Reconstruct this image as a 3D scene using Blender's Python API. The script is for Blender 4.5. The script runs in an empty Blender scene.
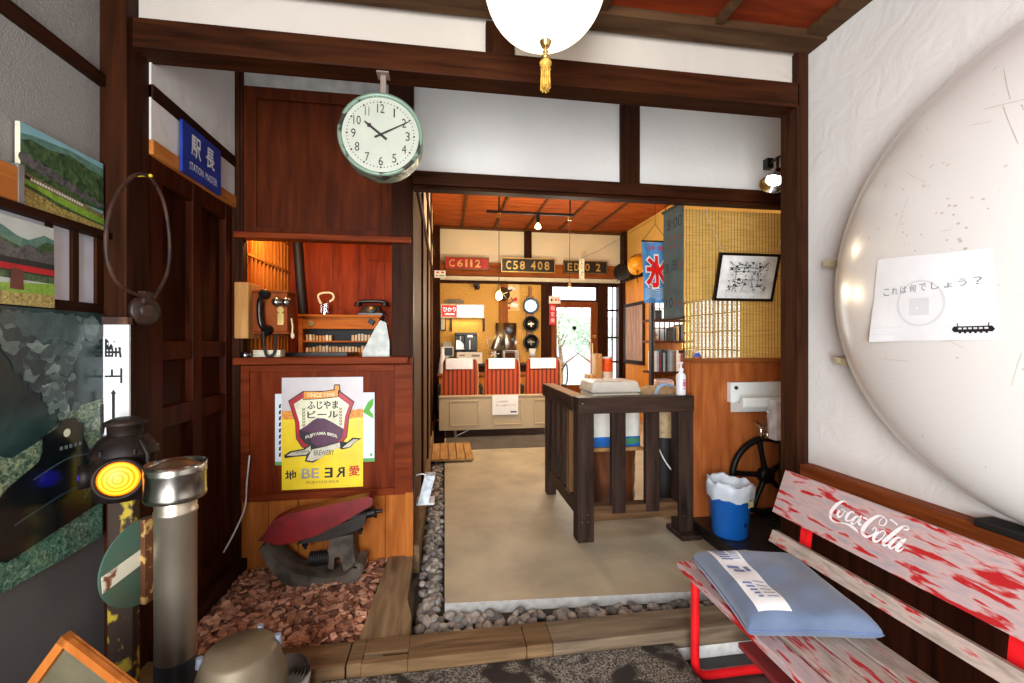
import bpy, bmesh, math, random
from mathutils import Vector, Matrix
R = math.radians
scn = bpy.context.scene
col = scn.collection

# ------------------------------------------------------------------ camera, world, main light, exposure
cd = bpy.data.cameras.new('camera')
cd.sensor_width = 36.0
cd.lens = 440.0 / 1024 * 36
cd.clip_start = 0.02
cam = bpy.data.objects.new('camera', cd)
col.objects.link(cam)
cam.location = (0, 0, 1.25)
cam.rotation_euler = (R(90), 0, R(-8.7))
scn.camera = cam

w = bpy.data.worlds.new('world')
scn.world = w
w.use_nodes = True
w.node_tree.nodes['Background'].inputs[0].default_value = (0.86, 0.94, 1.0, 1)
w.node_tree.nodes['Background'].inputs[1].default_value = 3.0

vs = scn.view_settings
vs.view_transform = 'Standard'
vs.look = 'None'
vs.gamma = 1.0
vs.use_curve_mapping = False
vs.exposure = 0.35


def lamp(name, kind, loc, energy, color, size=None, rot=None, sy=None, spot=None):
    l = bpy.data.lights.new(name, kind)
    l.energy = energy
    l.color = color
    if kind == 'AREA':
        l.size = size
        if sy:
            l.shape = 'RECTANGLE'
            l.size_y = sy
    elif size:
        l.shadow_soft_size = size
    if kind == 'SPOT' and spot:
        l.spot_size = R(spot)
        l.spot_blend = 0.6
    o = bpy.data.objects.new(name, l)
    col.objects.link(o)
    o.location = loc
    if rot:
        o.rotation_euler = rot
    return o


# daylight through the entrance opening behind the camera, and through the inner windows
lamp('daylight_entrance', 'AREA', (-0.50, -1.30, 1.20), 120, (0.97, 0.98, 1.0), 1.05, (R(90), 0, R(-32)), 2.0)
lamp('daylight_door', 'AREA', (2.1, 7.6, 1.4), 30, (0.9, 0.96, 1.0), 0.8, (R(-90), 0, 0), 1.6)
lamp('daylight_side_window', 'AREA', (3.25, 4.6, 1.4), 60, (1.0, 0.97, 0.92), 1.3, (R(90), 0, R(90)), 1.1)


# ------------------------------------------------------------------ helpers
def s2l(c):
    return tuple((x / 255 / 12.92) if x / 255 <= 0.04045 else ((x / 255 + 0.055) / 1.055) ** 2.4 for x in c)


MATS = {}


def nmat(name):
    m = bpy.data.materials.new(name)
    m.use_nodes = True
    nt = m.node_tree
    return m, nt, nt.nodes['Principled BSDF']


def noise(nt, scale, detail=4, vec=None, sc=(1, 1, 1), dist=0.0):
    tc = nt.nodes.new('ShaderNodeTexCoord')
    mp = nt.nodes.new('ShaderNodeMapping')
    mp.inputs['Scale'].default_value = sc
    nt.links.new(tc.outputs['Object'], mp.inputs['Vector'])
    n = nt.nodes.new('ShaderNodeTexNoise')
    n.inputs['Scale'].default_value = scale
    n.inputs['Detail'].default_value = detail
    n.inputs['Distortion'].default_value = dist
    nt.links.new(mp.outputs[0], n.inputs['Vector'])
    return n


def ramp(nt, fac, stops):
    r = nt.nodes.new('ShaderNodeValToRGB')
    cr = r.color_ramp
    while len(cr.elements) < len(stops):
        cr.elements.new(0.5)
    for e, (p, c) in zip(cr.elements, stops):
        e.position = p
        e.color = (*s2l(c), 1)
    nt.links.new(fac, r.inputs[0])
    return r


def bump(nt, b, h, strength, dist=0.01):
    n = nt.nodes.new('ShaderNodeBump')
    n.inputs['Strength'].default_value = strength
    n.inputs['Distance'].default_value = dist
    nt.links.new(h, n.inputs['Height'])
    nt.links.new(n.outputs[0], b.inputs['Normal'])


def M(name, c, rough=0.5, metal=0.0, var=0.12, scale=12, bmp=0.0, emit=0, ecol=None, coat=0.0):
    """a plain surface with slight procedural mottling"""
    if name in MATS:
        return MATS[name]
    m, nt, b = nmat(name)
    n = noise(nt, scale, 5)
    lo = tuple(x * (1 - var) for x in c)
    hi = tuple(min(255, x * (1 + var)) for x in c)
    r = ramp(nt, n.outputs[0], [(0.3, lo), (0.7, hi)])
    nt.links.new(r.outputs[0], b.inputs['Base Color'])
    b.inputs['Roughness'].default_value = rough
    b.inputs['Metallic'].default_value = metal
    b.inputs['Coat Weight'].default_value = coat
    if bmp:
        bump(nt, b, n.outputs[0], bmp)
    if emit:
        b.inputs['Emission Color'].default_value = (*s2l(ecol or c), 1)
        b.inputs['Emission Strength'].default_value = emit
    MATS[name] = m
    return m


def wood(name, dark, light, axis='Z', rough=0.5, sc=3.0, k=12, mid=None, bmp=0.12):
    if name in MATS:
        return MATS[name]
    m, nt, b = nmat(name)
    s = [k, k, k]
    s['XYZ'.index(axis)] = 0.9
    n = noise(nt, sc, 6, sc=tuple(s), dist=0.7)
    st = [(0.28, dark), (0.72, light)] if not mid else [(0.25, dark), (0.5, mid), (0.75, light)]
    r = ramp(nt, n.outputs[0], st)
    nt.links.new(r.outputs[0], b.inputs['Base Color'])
    b.inputs['Roughness'].default_value = min(1, rough + 0.1)
    b.inputs['Specular IOR Level'].default_value = 0.07
    bump(nt, b, n.outputs[0], bmp, 0.004)
    MATS[name] = m
    return m


def plaster(name, c, sc=9, st=0.35):
    m, nt, b = nmat(name)
    n = noise(nt, sc, 8, sc=(1, 1, 1), dist=1.4)
    n2 = noise(nt, 2.0, 3)
    r = ramp(nt, n2.outputs[0], [(0.3, tuple(x * 0.95 for x in c)), (0.7, c)])
    nt.links.new(r.outputs[0], b.inputs['Base Color'])
    b.inputs['Roughness'].default_value = 0.75
    bump(nt, b, n.outputs[0], st, 0.012)
    return m


def mix2(name, c1, c2, scale, sc, lo, hi, rough=0.6, metal=0.0, third=None, bmp=0.1):
    """two coats of paint / rust worn through each other in hard edged patches"""
    m, nt, b = nmat(name)
    n = noise(nt, scale, 8, sc=sc, dist=0.3)
    st = [(lo, c1), (hi, c2)]
    if third:
        st.append((min(1, hi + 0.12), third))
    r = ramp(nt, n.outputs[0], st)
    nt.links.new(r.outputs[0], b.inputs['Base Color'])
    b.inputs['Roughness'].default_value = rough
    b.inputs['Metallic'].default_value = metal
    bump(nt, b, n.outputs[0], bmp, 0.004)
    return m


def glass(name, tint=(1, 1, 1), mixf=0.1, rough=0.02):
    m = bpy.data.materials.new(name)
    m.use_nodes = True
    nt = m.node_tree
    nt.nodes.remove(nt.nodes['Principled BSDF'])
    out = nt.nodes['Material Output']
    t = nt.nodes.new('ShaderNodeBsdfTransparent')
    t.inputs[0].default_value = (*tint, 1)
    g = nt.nodes.new('ShaderNodeBsdfGlossy')
    g.inputs['Roughness'].default_value = rough
    mx = nt.nodes.new('ShaderNodeMixShader')
    mx.inputs[0].default_value = mixf
    nt.links.new(t.outputs[0], mx.inputs[1])
    nt.links.new(g.outputs[0], mx.inputs[2])
    nt.links.new(mx.outputs[0], out.inputs[0])
    return m


V = Vector


class MB:
    def __init__(s):
        s.v, s.f, s.m, s.sm = [], [], [], []

    def add(s, vs, fs, m=0, smooth=False):
        o = len(s.v)
        s.v += [tuple(p) for p in vs]
        for q in fs:
            s.f.append([i + o for i in q])
            s.m.append(m)
            s.sm.append(smooth)
        return s

    def box(s, x0, x1, y0, y1, z0, z1, m=0):
        vs = [(x, y, z) for z in (z0, z1) for y in (y0, y1) for x in (x0, x1)]
        return s.add(vs, [(0, 2, 3, 1), (4, 5, 7, 6), (0, 1, 5, 4), (2, 6, 7, 3), (0, 4, 6, 2), (1, 3, 7, 5)], m)

    def obox(s, c, ax, ay, az, m=0):
        """oriented box: centre and three half-axis vectors"""
        c, ax, ay, az = V(c), V(ax), V(ay), V(az)
        vs = [c + ax * i + ay * j + az * k for k in (-1, 1) for j in (-1, 1) for i in (-1, 1)]
        return s.add(vs, [(0, 2, 3, 1), (4, 5, 7, 6), (0, 1, 5, 4), (2, 6, 7, 3), (0, 4, 6, 2), (1, 3, 7, 5)], m)

    def prism(s, pts, d, m=0, side=None):
        """polygon pts (3d) extruded along vector d"""
        n = len(pts)
        d = V(d)
        vs = [V(p) for p in pts] + [V(p) + d for p in pts]
        s.add(vs, [list(range(n))[::-1], list(range(n, 2 * n))], m)
        s.add(vs, [(i, (i + 1) % n, (i + 1) % n + n, i + n) for i in range(n)], m if side is None else side)
        return s

    def ring(s, c, ax, r, n):
        ax = V(ax).normalized()
        t = V((0, 0, 1)) if abs(ax.z) < 0.9 else V((1, 0, 0))
        a = ax.cross(t).normalized()
        b = ax.cross(a)
        return [V(c) + (a * math.cos(2 * math.pi * i / n) + b * math.sin(2 * math.pi * i / n)) * r for i in range(n)]

    def lathe(s, prof, c=(0, 0, 0), ax=(0, 0, 1), n=32, m=0, smooth=True, caps=True):
        """prof: list of (radius, distance along axis)"""
        ax = V(ax).normalized()
        c = V(c)
        vs = []
        for r, h in prof:
            vs += s.ring(c + ax * h, ax, max(r, 1e-4), n)
        fs = []
        for k in range(len(prof) - 1):
            for i in range(n):
                j = (i + 1) % n
                fs.append((k * n + i, k * n + j, (k + 1) * n + j, (k + 1) * n + i))
        s.add(vs, fs, m, smooth)
        if caps:
            e = (len(prof) - 1) * n
            s.add(vs[:n], [list(range(n))[::-1]], m)
            s.add(vs[e:], [list(range(n))], m)
        return s

    def cyl(s, p0, p1, r0, r1=None, n=20, m=0, smooth=True):
        p0, p1 = V(p0), V(p1)
        return s.lathe([(r0, 0), (r1 if r1 is not None else r0, (p1 - p0).length)], p0, p1 - p0, n, m, smooth)

    def tube(s, pts, r, n=8, m=0, closed=False):
        pts = [V(p) for p in pts]
        N = len(pts)
        rr = r if isinstance(r, (list, tuple)) else [r] * N
        vs = []
        a = None
        for i, p in enumerate(pts):
            if closed:
                d = pts[(i + 1) % N] - pts[i - 1]
            else:
                d = pts[min(i + 1, N - 1)] - pts[max(i - 1, 0)]
            d.normalize()
            if a is None:
                t = V((0, 0, 1)) if abs(d.z) < 0.9 else V((1, 0, 0))
                a = d.cross(t).normalized()
            else:
                a = (a - d * a.dot(d)).normalized()
            b = d.cross(a)
            vs += [p + (a * math.cos(2 * math.pi * k / n) + b * math.sin(2 * math.pi * k / n)) * rr[i] for k in range(n)]
        fs = []
        for i in range(N if closed else N - 1):
            i2 = (i + 1) % N
            for k in range(n):
                j = (k + 1) % n
                fs.append((i * n + k, i * n + j, i2 * n + j, i2 * n + k))
        s.add(vs, fs, m, True)
        if not closed:
            s.add(vs[:n], [list(range(n))[::-1]], m)
            s.add(vs[-n:], [list(range(n))], m)
        return s

    def blob(s, c, rad, n=16, k=10, m=0, jit=0.0, rnd=None, e=1.0):
        vs, fs = [], []
        for i in range(k + 1):
            ph = math.pi * i / k - math.pi / 2
            for j in range(n):
                th = 2 * math.pi * j / n
                q = (1 + (rnd.uniform(-jit, jit) if rnd else 0))
                def pw(x):
                    return math.copysign(abs(x) ** e, x)
                vs.append((c[0] + rad[0] * pw(math.cos(ph)) * pw(math.cos(th)) * q, c[1] + rad[1] * pw(math.cos(ph)) * pw(math.sin(th)) * q, c[2] + rad[2] * pw(math.sin(ph)) * q))
        for i in range(k):
            for j in range(n):
                j2 = (j + 1) % n
                fs.append((i * n + j, i * n + j2, (i + 1) * n + j2, (i + 1) * n + j))
        return s.add(vs, fs, m, True)

    def build(s, name, mats, parent=None, bev=0.0, merge=False):
        off = V((0, 0, 0))
        q = parent
        while q is not None:
            off += V(q.location)
            q = q.parent
        me = bpy.data.meshes.new(name)
        me.from_pydata([tuple(V(p) - off) for p in s.v], [], s.f)
        for m in (mats if isinstance(mats, (list, tuple)) else [mats]):
            me.materials.append(m)
        me.polygons.foreach_set('material_index', s.m)
        me.polygons.foreach_set('use_smooth', s.sm)
        me.update()
        bm = bmesh.new()
        bm.from_mesh(me)
        if merge:
            bmesh.ops.remove_doubles(bm, verts=bm.verts, dist=1e-5)
        bmesh.ops.recalc_face_normals(bm, faces=bm.faces)
        bm.to_mesh(me)
        bm.free()
        o = bpy.data.objects.new(name, me)
        col.objects.link(o)
        if parent is not None:
            o.parent = parent
        if bev:
            b = o.modifiers.new('bevel', 'BEVEL')
            b.width = bev
            b.segments = 2
            b.limit_method = 'ANGLE'
            b.angle_limit = R(40)
        return o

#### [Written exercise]
In the listing, find each line with the string "scene" and copy it.

#### [Task result]
Reconstruct this image as a 3D scene using Blender's Python API. The script is for Blender 4.5. The script runs in an empty Blender scene.
scn = bpy.context.scene